The container was collected at Purfleet in Essex the next morning by Maurice Robinson, who found the bodies of the men, women and children, the Old Bailey was told.
Jurors heard the victims, aged between 15 and 44, had suffocated in the sealed trailer in sweltering temperatures of up to 38.5C.
Yesterday, on the anniversary of the deaths, the court was told the lorry was seen making a short stop in Bierne in northern France on the morning of October 22.
Laetitia Mockelyn said in a statement she was present when Estelle Duyke called Gendarmes about the presence of migrants around her mother-in-law’s house. Ms Mockelyn had been there to help the 88-year-old woman in her capacity as carer.
She saw nine people being dropped off by taxi and running to a farm shed.
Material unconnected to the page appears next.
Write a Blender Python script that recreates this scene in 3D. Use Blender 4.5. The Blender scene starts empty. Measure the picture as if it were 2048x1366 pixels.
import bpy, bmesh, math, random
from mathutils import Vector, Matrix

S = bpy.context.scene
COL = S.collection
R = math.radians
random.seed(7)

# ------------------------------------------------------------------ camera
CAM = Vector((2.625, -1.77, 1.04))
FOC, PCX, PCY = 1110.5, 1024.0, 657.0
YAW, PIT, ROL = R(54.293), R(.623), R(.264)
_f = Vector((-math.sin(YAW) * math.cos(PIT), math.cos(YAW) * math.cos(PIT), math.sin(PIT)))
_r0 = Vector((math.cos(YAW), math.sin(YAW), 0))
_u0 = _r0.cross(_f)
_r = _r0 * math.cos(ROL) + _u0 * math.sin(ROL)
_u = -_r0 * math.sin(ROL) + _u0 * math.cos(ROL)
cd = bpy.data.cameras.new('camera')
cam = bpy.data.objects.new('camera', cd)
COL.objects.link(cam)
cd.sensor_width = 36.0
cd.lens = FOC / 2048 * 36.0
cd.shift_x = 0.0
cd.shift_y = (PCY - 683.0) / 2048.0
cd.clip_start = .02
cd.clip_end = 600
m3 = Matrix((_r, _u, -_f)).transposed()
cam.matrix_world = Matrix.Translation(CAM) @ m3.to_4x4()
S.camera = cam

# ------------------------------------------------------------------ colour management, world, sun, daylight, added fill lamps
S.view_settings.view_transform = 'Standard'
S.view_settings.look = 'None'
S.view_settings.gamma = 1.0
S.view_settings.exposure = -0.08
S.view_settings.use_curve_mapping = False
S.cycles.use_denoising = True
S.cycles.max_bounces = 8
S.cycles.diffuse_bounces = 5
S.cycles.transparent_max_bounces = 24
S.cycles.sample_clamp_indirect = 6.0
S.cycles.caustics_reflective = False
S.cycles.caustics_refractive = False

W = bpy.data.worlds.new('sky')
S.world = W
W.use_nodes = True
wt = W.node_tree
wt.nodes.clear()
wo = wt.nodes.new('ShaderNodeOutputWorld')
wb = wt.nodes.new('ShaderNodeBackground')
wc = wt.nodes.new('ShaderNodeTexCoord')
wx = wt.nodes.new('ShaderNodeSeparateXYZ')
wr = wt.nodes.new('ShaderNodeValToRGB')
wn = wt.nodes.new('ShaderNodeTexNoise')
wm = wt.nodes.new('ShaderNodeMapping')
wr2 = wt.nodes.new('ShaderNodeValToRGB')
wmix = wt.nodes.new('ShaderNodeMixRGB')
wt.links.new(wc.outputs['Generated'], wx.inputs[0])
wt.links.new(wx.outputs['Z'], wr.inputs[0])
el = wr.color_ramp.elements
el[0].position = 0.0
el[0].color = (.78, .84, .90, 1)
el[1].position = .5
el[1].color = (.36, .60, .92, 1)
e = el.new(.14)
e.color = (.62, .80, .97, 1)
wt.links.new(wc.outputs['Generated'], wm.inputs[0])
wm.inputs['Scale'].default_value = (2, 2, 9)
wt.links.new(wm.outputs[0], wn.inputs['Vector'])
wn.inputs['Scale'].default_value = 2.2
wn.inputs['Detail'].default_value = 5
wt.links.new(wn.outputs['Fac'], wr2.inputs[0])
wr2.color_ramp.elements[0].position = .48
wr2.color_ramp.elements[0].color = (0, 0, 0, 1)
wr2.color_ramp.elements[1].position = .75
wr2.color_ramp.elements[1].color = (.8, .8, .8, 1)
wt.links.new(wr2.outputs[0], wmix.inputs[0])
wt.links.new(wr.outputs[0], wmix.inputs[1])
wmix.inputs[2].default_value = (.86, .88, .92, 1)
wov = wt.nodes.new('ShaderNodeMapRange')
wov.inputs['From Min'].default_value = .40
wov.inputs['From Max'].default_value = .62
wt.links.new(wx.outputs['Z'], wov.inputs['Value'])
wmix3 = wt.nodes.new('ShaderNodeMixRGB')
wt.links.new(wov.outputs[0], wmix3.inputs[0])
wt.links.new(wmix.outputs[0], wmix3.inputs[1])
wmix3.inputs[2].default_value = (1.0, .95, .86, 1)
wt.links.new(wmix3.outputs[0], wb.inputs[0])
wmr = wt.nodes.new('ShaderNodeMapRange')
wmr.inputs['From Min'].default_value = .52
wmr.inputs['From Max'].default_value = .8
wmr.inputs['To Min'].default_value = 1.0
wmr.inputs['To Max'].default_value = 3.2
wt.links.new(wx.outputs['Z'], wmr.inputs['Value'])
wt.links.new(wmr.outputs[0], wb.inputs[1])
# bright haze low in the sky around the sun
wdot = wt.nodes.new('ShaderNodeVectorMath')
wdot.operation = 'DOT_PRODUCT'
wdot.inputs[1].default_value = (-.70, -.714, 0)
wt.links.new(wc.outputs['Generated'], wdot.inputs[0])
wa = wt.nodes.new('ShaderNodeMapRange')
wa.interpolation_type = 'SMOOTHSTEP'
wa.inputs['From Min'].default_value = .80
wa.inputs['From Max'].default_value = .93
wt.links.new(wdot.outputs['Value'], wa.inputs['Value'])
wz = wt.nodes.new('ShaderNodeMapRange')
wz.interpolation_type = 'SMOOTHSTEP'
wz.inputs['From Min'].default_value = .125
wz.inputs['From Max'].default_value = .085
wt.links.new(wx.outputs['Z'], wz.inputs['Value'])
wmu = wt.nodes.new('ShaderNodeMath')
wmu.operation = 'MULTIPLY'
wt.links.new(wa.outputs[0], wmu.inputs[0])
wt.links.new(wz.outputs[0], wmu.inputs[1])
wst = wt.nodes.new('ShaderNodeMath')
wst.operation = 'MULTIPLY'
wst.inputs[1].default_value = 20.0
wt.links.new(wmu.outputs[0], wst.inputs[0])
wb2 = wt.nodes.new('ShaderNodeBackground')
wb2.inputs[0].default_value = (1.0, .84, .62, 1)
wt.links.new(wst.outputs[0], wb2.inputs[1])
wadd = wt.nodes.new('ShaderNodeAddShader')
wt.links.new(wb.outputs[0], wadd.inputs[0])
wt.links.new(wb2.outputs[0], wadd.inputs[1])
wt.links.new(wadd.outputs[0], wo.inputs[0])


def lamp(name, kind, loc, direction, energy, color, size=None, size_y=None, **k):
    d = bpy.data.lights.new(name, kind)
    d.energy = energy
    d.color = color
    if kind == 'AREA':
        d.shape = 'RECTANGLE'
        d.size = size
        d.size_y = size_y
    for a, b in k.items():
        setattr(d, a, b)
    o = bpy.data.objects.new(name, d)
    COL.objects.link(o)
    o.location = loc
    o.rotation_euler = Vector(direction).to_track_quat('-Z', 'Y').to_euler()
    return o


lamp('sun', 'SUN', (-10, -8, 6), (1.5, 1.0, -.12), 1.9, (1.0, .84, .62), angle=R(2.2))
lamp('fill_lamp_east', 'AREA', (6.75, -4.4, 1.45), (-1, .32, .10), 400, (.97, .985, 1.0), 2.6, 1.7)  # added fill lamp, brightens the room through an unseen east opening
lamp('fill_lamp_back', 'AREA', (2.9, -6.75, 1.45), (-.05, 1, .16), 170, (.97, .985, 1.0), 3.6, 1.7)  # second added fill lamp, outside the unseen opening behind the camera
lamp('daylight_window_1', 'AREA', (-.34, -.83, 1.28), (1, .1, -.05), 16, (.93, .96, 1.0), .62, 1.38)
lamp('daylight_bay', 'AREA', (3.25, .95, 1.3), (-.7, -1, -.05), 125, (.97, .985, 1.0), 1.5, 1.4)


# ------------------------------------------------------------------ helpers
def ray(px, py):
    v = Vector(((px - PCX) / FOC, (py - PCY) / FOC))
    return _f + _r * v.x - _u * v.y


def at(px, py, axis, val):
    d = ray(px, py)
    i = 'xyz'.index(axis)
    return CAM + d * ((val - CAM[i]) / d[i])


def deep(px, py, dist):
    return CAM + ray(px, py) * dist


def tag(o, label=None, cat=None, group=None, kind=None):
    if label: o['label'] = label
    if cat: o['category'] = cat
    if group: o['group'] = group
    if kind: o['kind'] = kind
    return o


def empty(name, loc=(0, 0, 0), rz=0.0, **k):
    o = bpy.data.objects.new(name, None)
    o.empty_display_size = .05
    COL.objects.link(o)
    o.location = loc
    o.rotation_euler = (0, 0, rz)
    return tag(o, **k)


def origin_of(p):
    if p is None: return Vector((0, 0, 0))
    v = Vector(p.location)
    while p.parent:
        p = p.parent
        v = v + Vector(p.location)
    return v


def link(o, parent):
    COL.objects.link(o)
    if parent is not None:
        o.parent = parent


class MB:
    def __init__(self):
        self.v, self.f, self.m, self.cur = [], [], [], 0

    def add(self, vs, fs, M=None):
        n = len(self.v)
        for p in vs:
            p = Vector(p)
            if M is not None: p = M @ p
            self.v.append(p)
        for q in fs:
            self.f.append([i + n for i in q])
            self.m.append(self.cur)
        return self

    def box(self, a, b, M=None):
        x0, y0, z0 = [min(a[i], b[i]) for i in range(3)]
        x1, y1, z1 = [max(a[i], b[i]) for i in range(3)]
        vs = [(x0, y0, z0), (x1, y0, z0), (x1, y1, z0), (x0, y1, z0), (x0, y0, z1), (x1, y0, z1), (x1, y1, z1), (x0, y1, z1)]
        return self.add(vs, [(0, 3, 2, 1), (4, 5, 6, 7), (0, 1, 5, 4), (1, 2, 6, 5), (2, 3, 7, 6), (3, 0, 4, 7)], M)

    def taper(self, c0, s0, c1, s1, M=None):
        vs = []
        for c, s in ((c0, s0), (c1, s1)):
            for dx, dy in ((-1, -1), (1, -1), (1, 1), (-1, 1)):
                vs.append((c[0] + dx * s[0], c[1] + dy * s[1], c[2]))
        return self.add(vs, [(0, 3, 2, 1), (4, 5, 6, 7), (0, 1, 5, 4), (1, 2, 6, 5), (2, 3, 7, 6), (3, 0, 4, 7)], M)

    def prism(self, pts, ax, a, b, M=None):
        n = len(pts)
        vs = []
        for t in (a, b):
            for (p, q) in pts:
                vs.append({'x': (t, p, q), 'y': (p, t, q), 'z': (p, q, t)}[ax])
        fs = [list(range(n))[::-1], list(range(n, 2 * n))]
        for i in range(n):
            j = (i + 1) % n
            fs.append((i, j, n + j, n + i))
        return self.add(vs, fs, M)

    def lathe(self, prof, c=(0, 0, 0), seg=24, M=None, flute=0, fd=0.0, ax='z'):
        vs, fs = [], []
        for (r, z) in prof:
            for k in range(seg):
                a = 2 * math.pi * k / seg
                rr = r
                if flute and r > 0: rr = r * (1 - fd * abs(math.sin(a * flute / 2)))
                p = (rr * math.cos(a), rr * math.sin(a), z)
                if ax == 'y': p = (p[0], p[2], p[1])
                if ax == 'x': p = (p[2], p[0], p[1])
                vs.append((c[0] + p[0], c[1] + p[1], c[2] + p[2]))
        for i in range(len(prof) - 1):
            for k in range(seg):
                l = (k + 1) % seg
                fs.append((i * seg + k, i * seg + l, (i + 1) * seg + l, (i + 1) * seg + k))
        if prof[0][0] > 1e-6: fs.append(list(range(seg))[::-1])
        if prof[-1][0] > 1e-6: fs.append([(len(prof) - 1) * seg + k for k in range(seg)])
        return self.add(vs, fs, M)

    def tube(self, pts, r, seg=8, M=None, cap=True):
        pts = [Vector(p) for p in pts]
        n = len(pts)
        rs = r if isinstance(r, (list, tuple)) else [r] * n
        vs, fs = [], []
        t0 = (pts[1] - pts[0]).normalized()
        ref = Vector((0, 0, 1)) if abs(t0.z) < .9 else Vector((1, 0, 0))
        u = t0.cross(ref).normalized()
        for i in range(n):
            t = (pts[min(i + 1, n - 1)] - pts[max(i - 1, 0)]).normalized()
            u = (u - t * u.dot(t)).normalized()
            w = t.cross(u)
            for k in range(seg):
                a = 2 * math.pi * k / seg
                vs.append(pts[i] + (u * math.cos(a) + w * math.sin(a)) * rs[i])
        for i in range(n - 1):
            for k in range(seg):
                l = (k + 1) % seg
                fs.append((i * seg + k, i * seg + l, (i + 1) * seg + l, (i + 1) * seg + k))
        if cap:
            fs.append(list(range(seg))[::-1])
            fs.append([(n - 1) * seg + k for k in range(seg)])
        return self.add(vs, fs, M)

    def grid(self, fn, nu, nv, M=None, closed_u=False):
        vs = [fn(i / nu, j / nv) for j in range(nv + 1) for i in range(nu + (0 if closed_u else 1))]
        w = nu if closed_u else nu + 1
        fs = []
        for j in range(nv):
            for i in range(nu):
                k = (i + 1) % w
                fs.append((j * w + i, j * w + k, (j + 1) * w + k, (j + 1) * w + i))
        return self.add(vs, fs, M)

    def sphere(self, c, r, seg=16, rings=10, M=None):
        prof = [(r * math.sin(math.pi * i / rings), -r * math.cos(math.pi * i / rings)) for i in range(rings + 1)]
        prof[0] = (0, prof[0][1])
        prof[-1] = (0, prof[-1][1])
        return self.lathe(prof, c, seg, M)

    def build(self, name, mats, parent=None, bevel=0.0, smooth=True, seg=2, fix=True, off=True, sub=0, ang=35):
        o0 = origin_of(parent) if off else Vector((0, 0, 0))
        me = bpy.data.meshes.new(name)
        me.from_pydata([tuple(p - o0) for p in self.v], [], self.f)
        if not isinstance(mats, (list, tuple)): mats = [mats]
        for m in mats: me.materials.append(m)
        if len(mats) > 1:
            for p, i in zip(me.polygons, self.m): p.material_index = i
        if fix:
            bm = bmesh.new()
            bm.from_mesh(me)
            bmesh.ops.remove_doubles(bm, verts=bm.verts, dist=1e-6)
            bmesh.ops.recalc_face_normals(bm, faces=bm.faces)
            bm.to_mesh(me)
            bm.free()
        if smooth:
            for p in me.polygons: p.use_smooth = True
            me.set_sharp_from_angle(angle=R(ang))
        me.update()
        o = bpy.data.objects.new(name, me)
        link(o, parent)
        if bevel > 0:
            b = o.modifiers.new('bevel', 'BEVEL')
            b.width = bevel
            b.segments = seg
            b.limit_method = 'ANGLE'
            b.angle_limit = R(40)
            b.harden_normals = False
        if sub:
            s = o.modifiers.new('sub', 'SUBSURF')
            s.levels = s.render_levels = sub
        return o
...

She said five minutes later a white refrigerated lorry stopped and the migrants got in. The court heard that 10 minutes later a man was dropped off by another taxi.
The witness said: “When he got out of the taxi he went immediately round the back of the building. He was very calm and did not hurry.”
When he was approached, he said in English he was “looking for his friends” before walking off in the direction of a Coca-cola factory.
Ms Mockelyn added: “Estelle called the Gendarmerie, who went to check the shed. There was no one there.”
Ms Mockelyn told French police she had never seen anything like it before.
Jurors heard that, during the morning of October 22, the temperature in the trailer had steadily risen from 11.7C to 15.6C by around 10.30am.
Co Monaghan haulage boss Ronan Hughes, 41, and Robinson, 26, from Co Armagh, have pleaded guilty to 39 counts of manslaughter.
Gheorghe Nica, 43, of Basildon, Essex, and Harrison deny the charges.
Harrison, from Co Down, lorry driver Christopher Kennedy, 24, of Co Armagh, and Valentin Calota, 37, of Birmingham, have denied being part of a wider people smuggling conspiracy, which Nica has admitted to.
Adjourning the trial for the weekend, Mr Justice Sweeney acknowledged the first anniversary of the deaths.